Lights - Cameras

Handheld and Canister LED Lights, Strobes and Accessories

Lumens, Lux, Burn Time and Kelvin - Caveat Emptor

Various LED dive light suppliers use different methods of determining light output, plus expressing them in different forms of measurement. What matters is the visible light from the LED that bounces off the reflector and passes through the lens. The quality of the reflector and lens, as well as the actual amount of power delivered by the battery have a major affect on the amount of light that reaches the target. Describing any LED dive light in terms of the specification of the entire output for a raw LED module without reflector and lens at maximum power under laboratory conditions is very misleading. Dive lights would be better described by the system lumens (sometimes called out-the-front or OTF lumens), which is the amount of visible light emitted by the entire system of housing, battery, electronics, diode, reflector and lens.

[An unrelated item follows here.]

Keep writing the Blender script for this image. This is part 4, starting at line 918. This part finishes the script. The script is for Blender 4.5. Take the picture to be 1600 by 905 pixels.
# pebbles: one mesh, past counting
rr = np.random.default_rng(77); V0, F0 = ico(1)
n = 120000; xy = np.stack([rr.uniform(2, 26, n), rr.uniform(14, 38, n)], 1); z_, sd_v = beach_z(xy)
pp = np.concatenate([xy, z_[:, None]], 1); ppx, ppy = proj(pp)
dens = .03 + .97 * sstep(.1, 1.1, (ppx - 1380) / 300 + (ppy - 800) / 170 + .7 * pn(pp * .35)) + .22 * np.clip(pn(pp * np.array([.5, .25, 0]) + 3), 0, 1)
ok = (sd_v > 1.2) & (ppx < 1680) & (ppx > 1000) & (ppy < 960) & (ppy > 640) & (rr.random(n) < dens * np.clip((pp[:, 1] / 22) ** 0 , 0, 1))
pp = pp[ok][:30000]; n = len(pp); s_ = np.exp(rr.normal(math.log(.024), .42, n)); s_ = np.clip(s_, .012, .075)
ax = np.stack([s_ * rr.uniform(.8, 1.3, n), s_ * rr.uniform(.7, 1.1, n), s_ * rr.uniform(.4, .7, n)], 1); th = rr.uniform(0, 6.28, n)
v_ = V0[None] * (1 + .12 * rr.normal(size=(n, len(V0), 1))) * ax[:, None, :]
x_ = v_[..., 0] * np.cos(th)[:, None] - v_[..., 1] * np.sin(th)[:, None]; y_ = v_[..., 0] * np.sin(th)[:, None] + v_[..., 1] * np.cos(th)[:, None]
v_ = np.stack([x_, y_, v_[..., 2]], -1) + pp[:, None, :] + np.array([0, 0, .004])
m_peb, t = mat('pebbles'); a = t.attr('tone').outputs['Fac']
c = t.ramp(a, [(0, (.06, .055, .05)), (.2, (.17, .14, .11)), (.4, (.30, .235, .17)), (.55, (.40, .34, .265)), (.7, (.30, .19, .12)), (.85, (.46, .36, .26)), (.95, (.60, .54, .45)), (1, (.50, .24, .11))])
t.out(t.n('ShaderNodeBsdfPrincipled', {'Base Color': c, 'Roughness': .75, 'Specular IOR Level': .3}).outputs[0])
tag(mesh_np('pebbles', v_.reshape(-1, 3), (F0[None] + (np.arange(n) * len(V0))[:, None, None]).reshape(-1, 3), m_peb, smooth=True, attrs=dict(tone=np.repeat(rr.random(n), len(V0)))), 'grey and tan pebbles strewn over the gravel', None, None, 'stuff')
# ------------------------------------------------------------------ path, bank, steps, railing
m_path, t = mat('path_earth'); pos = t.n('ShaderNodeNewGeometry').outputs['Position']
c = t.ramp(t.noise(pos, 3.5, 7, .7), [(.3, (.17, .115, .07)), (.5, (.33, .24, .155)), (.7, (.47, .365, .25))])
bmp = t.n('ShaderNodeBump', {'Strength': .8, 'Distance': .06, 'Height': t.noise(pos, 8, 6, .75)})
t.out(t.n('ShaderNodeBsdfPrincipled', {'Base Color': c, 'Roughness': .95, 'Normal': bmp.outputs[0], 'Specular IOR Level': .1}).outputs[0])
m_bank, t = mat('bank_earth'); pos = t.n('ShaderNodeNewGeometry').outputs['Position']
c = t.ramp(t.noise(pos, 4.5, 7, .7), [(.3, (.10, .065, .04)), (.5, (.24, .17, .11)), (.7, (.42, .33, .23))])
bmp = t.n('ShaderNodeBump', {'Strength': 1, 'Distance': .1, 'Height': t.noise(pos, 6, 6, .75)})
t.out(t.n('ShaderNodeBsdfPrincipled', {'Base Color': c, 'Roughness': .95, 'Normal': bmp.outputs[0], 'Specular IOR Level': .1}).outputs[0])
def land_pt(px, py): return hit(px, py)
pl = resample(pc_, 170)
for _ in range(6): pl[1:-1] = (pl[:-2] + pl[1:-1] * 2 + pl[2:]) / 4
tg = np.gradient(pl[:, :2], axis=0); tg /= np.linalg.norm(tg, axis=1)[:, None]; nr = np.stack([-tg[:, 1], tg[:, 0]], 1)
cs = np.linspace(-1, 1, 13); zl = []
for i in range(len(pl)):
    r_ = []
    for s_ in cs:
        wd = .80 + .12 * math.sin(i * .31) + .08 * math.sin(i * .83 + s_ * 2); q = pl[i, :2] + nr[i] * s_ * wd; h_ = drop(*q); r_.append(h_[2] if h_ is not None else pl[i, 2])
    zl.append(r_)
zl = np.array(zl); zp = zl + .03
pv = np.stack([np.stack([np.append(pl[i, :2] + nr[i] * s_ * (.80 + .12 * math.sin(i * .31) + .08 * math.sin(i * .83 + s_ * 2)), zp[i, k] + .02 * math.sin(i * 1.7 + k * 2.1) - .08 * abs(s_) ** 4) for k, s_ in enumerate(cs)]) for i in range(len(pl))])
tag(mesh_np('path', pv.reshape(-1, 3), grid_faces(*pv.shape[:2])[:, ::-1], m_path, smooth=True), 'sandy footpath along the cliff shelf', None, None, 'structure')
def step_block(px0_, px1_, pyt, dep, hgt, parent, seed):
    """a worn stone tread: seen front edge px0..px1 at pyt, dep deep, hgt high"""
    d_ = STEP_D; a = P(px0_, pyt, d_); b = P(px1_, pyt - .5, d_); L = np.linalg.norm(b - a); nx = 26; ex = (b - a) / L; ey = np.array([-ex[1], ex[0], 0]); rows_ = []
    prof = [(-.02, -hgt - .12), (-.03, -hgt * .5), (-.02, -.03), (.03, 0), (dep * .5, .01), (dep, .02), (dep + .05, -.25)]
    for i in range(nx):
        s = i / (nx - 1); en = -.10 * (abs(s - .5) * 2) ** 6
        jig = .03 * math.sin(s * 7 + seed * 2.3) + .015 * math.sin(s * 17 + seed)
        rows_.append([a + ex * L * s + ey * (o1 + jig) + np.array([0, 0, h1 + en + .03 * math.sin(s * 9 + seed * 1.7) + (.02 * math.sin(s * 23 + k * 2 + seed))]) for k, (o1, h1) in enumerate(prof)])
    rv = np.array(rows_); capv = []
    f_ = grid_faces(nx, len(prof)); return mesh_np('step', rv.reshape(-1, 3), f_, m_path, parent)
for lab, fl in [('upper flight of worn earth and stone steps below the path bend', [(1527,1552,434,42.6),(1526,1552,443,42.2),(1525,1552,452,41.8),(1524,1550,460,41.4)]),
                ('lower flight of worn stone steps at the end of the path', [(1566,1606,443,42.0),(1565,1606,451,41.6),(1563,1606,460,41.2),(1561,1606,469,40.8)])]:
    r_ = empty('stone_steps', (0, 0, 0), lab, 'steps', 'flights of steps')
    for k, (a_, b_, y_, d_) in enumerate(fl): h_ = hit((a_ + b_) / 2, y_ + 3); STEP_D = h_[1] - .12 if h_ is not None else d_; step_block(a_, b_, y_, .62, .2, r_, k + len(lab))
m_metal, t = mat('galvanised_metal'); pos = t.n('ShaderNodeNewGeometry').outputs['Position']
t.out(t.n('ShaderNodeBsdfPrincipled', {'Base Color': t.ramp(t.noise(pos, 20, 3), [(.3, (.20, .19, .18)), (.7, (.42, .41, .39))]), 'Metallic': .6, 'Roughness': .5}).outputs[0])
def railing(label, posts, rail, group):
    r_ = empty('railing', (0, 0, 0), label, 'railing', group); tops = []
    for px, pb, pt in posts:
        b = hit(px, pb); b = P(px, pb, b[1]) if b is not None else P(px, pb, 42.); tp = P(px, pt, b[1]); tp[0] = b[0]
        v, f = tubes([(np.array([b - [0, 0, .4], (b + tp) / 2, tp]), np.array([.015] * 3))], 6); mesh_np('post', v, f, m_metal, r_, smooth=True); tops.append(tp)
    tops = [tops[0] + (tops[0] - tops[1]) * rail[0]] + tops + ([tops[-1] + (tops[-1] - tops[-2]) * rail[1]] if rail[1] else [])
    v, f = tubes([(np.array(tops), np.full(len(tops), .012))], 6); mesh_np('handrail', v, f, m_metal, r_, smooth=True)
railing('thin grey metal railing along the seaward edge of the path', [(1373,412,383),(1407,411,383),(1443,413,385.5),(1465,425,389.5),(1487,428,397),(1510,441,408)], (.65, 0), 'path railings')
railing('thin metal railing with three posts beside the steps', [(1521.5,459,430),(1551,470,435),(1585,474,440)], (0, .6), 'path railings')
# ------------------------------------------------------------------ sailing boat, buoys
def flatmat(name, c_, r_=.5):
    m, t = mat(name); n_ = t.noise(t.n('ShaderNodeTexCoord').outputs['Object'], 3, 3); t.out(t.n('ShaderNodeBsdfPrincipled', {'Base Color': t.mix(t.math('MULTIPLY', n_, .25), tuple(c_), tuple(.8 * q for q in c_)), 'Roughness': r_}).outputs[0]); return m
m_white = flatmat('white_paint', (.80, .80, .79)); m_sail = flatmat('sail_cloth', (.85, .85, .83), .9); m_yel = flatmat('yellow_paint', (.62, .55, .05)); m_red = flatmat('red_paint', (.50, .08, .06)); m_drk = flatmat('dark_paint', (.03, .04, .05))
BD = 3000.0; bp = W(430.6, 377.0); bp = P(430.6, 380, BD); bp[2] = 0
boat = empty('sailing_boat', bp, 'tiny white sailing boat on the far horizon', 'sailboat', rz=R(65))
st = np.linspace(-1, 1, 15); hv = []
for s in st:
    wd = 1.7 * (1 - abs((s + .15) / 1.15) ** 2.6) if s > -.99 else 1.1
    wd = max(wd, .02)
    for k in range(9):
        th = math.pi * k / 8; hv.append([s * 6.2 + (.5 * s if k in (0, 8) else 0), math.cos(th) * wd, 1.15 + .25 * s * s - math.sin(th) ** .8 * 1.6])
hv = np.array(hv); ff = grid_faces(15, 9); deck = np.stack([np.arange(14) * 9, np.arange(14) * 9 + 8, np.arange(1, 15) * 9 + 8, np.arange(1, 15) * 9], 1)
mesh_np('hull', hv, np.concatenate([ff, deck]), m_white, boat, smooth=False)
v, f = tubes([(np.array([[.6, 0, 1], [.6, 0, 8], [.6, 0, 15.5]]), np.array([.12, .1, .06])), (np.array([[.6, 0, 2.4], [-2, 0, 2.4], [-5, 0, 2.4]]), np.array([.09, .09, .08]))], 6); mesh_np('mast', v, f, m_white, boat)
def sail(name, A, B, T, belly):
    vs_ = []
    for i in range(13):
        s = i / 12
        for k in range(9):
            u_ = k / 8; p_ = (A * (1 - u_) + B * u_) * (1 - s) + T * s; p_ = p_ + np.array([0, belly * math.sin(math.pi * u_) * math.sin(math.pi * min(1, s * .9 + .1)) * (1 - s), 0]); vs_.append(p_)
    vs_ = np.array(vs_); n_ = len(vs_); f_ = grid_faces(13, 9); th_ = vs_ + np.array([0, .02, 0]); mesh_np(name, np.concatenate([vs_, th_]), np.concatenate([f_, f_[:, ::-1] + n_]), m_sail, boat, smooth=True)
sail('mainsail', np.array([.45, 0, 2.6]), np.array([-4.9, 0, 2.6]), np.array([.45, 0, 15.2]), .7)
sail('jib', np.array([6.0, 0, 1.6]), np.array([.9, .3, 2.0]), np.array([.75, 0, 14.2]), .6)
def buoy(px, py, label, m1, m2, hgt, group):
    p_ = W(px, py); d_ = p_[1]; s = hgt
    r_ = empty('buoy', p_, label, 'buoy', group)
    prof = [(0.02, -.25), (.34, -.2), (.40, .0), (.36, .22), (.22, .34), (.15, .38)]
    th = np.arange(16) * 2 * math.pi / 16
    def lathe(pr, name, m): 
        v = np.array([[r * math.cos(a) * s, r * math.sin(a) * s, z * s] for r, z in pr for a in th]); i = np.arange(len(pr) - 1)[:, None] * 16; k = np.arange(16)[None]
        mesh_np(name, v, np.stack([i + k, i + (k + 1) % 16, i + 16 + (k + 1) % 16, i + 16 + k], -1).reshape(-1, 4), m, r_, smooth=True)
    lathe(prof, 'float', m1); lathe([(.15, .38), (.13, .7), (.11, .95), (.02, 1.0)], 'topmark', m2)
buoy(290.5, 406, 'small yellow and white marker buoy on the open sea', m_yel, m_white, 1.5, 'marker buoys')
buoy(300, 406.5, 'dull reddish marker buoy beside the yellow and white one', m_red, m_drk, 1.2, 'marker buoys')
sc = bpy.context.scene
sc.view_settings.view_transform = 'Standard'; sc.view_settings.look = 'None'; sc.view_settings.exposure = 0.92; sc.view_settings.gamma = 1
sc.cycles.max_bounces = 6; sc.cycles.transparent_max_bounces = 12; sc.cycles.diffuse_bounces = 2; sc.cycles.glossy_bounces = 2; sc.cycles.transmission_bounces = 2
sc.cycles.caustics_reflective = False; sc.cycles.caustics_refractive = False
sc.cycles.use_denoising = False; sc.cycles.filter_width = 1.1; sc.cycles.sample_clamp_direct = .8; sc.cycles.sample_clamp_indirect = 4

In our opinion, using lux measured at the target distance (typically 1 or 2 meters), and not just initially but graphed across the entire burn time, is the best way to describe the brightness of dive lights. The difference is that the lux takes into account the area over which the light beam is spread and thus the beam angle. The lux is the visible light measured at the target distance, not the bulb. A light of 1000 lumens, concentrated into an area of one square meter, is said to illuminate that square meter with an brightness of 1,000 lux. However, the same 1000 lumens, spread out over ten square meters, produces a much lower value of only 100 lux.

Some lights appear white or "cool" in color while others appear brownish or "warm" in color. The temperatures in °Kelvin used by manufacturers to precisely describe the color produced by their LED dive light may not be as accurate as you might expect. Dive light manufacturers typically just describe the color of their lights using the technical specification from the diode supplier. However, the actual OTF color can also be affected by the other components the manufacturer used to build the light. We found a helpful discussion with example photographs at Understanding Kelvin and LED Light Color Temperatures.

There is a test standard (ANSI/NEMA FL-1, approved in 2009) for measuring flashlight lumen output, burn time and impact resistance. Sadly, most dive light manufacturers do not rate their lights using the FL-1 standard. Until they do, we must rely upon our supplier internally published specifications for our descriptions, but we suggest you take all of them with a grain of salt. Like the fuel economy ratings on automobiles, your results for light output and burn times may vary considerably from the questionable values being published by the dive light manufacturers.